Un libro assolutamente da vedere. Scene surreali e grottesche, di acida comicità in stile Underground, come quando troviamo Handke negli Usa alle prese con un cane bloccato con le zampe nell'asfalto bollente. La coscienza dello scrittore è ben rappresentata da un coperchio di latta che vaga in cielo da quando Emir bambino lo lanciò per gioco da una collina di Sarajevo: è il suo satellite morale. Quando si entra nel campo della «Storia permanente» - in Serbia il tempo s'arresta «come nella grande letteratura», per cui la battaglia della Piana dei Merli del 1389 non ha mai cessato d'essere di stretta attualità - Handke prende il nome di Pietro Apostolo Speleologo, perché è un cristiano che si sacrifica per la giustizia e perché s'avventura nel sottosuolo del sacro Kosovo, «collegato al mondo da una rete di sentieri nascosti».
Tra i tanti fantasmi aleggia quello di un altro Nobel, Ivo Andric, al quale Kusturica ha dedicato anni fa addirittura una cittadella, Andricgrad, alle porte di Visegrad nella Bosnia serbizzata nel 1992. Handke ha lì la sua statua a fianco di quella dell'autore de Il ponte sulla Drina.
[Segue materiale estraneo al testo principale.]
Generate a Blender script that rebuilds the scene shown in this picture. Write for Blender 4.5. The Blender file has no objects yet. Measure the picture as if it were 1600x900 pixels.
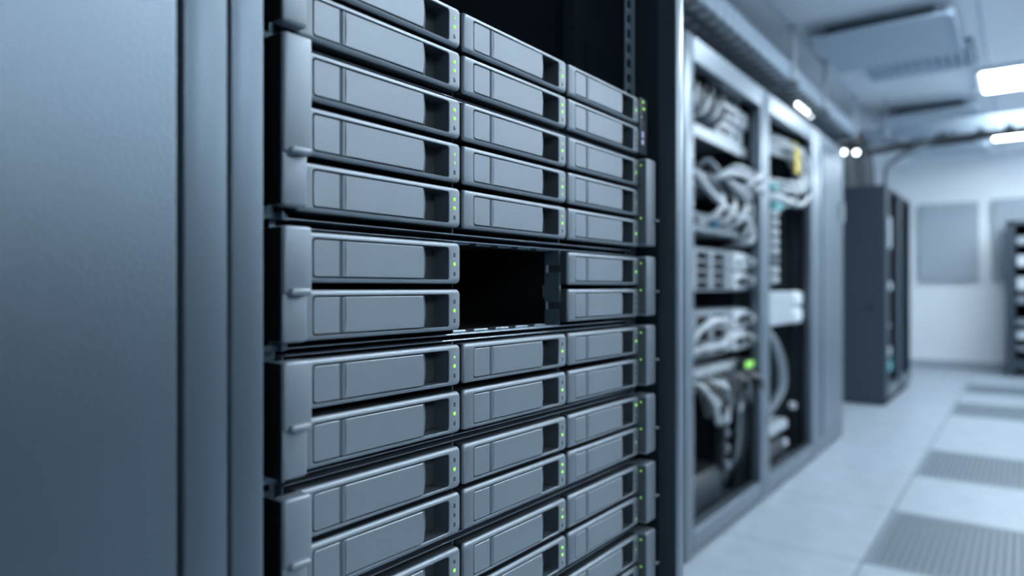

Una sorta di parco tematico-identitario: la celebrazione «di tutto ciò che i serbi avrebbero potuto avere e non hanno avuto a causa dei turchi» ha detto il regista-urbanista.
Un popolo che si ritiene eternamente in credito; e giustamente, secondo Goethe, che nel libro a un certo punto sentenzia: «Chi, come i serbi, scrive poesie su come conversano le stelle, merita una posizione migliore nella Storia».